(begin)

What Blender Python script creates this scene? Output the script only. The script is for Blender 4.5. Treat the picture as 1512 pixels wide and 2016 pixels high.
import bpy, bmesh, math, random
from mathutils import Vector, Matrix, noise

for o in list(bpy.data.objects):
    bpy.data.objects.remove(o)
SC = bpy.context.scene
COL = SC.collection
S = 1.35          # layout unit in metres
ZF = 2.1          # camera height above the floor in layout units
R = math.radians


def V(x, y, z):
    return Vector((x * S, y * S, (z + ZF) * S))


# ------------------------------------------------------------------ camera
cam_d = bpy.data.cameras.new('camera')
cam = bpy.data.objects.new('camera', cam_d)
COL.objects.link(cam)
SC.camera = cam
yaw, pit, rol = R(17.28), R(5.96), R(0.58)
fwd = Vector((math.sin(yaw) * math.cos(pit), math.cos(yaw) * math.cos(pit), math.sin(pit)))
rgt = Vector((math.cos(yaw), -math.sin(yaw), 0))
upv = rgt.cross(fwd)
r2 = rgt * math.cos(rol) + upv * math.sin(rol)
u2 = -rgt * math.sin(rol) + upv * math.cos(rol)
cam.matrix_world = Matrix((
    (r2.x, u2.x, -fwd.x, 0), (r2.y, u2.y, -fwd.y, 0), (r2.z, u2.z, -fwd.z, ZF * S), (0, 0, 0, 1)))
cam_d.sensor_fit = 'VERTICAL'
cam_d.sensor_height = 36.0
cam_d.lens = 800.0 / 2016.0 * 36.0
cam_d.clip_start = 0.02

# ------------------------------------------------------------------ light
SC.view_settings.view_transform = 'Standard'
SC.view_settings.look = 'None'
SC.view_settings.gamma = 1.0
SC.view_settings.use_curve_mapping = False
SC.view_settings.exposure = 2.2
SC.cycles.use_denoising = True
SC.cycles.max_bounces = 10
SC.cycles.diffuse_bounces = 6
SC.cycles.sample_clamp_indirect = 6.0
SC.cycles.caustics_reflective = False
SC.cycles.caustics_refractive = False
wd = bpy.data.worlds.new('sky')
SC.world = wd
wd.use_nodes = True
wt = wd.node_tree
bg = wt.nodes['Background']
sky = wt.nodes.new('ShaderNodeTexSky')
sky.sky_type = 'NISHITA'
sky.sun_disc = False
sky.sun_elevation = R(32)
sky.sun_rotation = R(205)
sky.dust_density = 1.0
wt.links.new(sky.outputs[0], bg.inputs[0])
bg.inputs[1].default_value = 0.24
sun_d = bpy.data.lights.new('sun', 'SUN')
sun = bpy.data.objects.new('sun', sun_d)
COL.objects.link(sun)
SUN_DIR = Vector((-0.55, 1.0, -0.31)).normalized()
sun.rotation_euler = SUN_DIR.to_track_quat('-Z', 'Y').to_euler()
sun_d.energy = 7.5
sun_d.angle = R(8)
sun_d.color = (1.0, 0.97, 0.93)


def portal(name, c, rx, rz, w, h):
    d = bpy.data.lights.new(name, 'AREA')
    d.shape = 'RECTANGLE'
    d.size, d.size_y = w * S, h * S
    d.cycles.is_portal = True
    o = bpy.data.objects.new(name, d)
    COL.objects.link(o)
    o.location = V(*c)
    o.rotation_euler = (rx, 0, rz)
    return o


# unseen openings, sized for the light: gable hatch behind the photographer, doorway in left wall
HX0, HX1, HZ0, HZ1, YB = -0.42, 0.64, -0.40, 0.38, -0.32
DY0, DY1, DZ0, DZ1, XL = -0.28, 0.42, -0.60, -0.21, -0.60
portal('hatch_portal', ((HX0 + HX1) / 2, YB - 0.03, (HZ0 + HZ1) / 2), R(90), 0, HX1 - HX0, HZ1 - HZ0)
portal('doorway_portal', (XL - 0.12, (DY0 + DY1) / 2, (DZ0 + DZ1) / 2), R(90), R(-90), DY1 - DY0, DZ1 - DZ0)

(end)

> _YOUR OBJECTIVE_
Copy, please, exactly the lines that start at the first line of the data and end at the line containing "return Vector((x *", both kept and no others.

> _ANSWER TO THE PROBLEM_
What Blender Python script creates this scene? Output the script only. The script is for Blender 4.5. Treat the picture as 1512 pixels wide and 2016 pixels high.
import bpy, bmesh, math, random
from mathutils import Vector, Matrix, noise

for o in list(bpy.data.objects):
    bpy.data.objects.remove(o)
SC = bpy.context.scene
COL = SC.collection
S = 1.35          # layout unit in metres
ZF = 2.1          # camera height above the floor in layout units
R = math.radians


def V(x, y, z):
    return Vector((x * S, y * S, (z + ZF) * S))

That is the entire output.